Mit Schriftsatz vom 21. Februar 1992 erhoben die Kläger Klage auf Wiederaufnahme des Verfahrens .../89. Sie führten aus, das Gericht sei nicht vorschriftsmäßig besetzt gewesen (§ 134 der Finanzgerichtsordnung - FGO - i.V.m. § 579 Abs. 1 Nr. 1 der Zivilprozeßordnung - ZPO -).
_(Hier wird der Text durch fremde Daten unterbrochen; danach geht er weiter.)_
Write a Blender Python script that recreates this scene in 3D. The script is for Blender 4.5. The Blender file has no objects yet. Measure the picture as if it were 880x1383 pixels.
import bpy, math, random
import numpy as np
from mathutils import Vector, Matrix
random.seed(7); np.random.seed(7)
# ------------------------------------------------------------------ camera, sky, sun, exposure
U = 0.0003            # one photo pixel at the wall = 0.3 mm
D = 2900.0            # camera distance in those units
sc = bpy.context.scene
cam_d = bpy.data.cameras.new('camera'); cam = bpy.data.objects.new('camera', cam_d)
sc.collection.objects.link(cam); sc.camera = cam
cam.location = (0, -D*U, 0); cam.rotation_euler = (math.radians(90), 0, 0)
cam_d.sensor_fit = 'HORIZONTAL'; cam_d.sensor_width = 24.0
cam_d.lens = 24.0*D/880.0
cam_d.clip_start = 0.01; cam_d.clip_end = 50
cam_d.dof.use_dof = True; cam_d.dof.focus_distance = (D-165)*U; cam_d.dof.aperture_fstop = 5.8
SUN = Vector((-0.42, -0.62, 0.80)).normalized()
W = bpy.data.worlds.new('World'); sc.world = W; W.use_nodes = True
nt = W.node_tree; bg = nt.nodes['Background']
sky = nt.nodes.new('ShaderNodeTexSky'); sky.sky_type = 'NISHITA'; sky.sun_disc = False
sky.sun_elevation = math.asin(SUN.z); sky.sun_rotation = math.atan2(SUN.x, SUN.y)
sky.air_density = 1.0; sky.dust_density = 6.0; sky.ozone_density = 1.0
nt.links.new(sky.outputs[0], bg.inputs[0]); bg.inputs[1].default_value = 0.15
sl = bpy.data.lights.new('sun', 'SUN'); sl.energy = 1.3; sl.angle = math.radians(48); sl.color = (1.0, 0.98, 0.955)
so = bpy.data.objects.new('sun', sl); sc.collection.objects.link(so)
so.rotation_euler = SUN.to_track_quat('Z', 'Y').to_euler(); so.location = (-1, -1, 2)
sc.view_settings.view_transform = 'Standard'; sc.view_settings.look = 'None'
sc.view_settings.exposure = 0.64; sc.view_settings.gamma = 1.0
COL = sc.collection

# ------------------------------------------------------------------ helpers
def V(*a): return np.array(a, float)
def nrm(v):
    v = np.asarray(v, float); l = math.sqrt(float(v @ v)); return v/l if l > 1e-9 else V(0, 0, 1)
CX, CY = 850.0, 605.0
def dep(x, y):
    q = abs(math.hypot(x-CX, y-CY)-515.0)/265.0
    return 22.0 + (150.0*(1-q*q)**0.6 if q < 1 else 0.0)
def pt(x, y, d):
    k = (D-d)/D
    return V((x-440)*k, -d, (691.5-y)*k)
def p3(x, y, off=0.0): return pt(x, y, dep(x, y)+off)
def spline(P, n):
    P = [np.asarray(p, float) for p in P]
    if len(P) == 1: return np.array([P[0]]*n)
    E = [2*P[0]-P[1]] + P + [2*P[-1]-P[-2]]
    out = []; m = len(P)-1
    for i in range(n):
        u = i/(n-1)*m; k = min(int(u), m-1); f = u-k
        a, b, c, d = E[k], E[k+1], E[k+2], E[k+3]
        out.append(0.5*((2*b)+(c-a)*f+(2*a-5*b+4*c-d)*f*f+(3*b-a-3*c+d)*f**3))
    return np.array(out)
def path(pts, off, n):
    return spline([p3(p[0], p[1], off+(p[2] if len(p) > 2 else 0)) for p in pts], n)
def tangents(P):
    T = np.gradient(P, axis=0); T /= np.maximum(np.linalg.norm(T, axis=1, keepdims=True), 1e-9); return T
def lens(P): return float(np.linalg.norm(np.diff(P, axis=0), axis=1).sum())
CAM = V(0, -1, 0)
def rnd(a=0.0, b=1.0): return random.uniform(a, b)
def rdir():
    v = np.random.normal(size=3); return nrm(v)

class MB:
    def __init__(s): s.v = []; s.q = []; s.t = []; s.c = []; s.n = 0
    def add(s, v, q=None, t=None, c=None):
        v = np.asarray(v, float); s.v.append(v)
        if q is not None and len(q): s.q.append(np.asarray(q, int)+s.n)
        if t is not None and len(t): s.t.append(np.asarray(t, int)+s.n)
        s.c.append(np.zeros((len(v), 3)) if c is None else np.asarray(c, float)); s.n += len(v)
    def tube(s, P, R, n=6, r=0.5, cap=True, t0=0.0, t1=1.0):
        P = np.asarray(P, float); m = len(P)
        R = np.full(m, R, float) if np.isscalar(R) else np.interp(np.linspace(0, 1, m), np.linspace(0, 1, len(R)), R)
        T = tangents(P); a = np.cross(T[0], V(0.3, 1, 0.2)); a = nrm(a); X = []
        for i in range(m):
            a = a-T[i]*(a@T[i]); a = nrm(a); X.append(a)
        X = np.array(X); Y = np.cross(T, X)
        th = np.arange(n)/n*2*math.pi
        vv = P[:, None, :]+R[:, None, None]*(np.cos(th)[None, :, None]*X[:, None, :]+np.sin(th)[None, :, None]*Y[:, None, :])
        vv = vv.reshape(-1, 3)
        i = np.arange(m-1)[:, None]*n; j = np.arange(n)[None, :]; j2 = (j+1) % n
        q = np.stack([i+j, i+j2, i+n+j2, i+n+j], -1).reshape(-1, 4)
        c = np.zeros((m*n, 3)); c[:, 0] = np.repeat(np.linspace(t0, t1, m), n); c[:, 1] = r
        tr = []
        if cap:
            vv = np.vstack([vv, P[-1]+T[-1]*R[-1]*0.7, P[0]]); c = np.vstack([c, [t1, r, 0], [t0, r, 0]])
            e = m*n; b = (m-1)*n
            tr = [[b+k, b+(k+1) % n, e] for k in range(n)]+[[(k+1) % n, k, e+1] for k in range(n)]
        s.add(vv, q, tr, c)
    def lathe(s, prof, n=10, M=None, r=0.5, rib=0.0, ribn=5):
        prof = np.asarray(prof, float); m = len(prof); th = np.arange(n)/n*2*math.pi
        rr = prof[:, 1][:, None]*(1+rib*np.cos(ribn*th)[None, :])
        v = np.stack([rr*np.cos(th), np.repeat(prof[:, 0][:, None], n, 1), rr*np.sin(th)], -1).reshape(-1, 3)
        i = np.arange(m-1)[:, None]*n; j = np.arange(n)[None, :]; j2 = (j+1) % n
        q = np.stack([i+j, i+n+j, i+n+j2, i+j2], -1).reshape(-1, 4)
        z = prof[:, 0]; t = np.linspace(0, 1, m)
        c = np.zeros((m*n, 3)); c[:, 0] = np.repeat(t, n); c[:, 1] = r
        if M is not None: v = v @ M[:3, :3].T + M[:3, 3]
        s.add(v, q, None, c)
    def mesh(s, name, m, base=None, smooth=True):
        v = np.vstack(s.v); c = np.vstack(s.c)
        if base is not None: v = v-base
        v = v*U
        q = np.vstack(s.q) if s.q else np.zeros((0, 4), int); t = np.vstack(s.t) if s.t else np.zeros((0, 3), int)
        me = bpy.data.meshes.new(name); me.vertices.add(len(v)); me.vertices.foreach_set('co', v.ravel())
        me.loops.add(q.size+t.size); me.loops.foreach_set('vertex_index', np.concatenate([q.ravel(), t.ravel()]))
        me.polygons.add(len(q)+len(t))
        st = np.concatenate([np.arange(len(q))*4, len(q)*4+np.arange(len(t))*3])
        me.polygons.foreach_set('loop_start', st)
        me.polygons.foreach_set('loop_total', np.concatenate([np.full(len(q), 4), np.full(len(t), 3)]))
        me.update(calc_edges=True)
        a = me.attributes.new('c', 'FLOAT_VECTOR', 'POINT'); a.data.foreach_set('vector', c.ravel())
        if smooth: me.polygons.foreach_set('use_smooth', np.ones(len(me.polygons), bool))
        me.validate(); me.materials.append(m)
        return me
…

An der Entscheidung vom 27. März 1990 seien die Richter A und B sowie die Richterin C (Sitzgruppe b) beteiligt gewesen, obwohl nach dem senatsinternen Geschäftsverteilungsplan statt der letzteren die Richterin D hätte mitwirken müssen (Sitzgruppe a).
Das FG wies - in der Sitzgruppe a mit der Richterin D - die Klage mit der Begründung zurück, die erhobene Nichtigkeitsklage sei gemäß § 579 Abs. 2 ZPO unbegründet. Die Kläger hätten den gerügten Verfahrensmangel, das Gericht sei nicht vorschriftsmäßig besetzt gewesen, nach § 116 Abs. 1 Nr. 1 FGO geltend machen können. Der Prozeßbevollmächtigte der Kläger hätte innerhalb der Revisionsfrist das ergangene Urteil auf einen eventuellen Verstoß gegen § 21g des Gerichtsverfassungsgesetzes (GVG) überprüfen können und müssen.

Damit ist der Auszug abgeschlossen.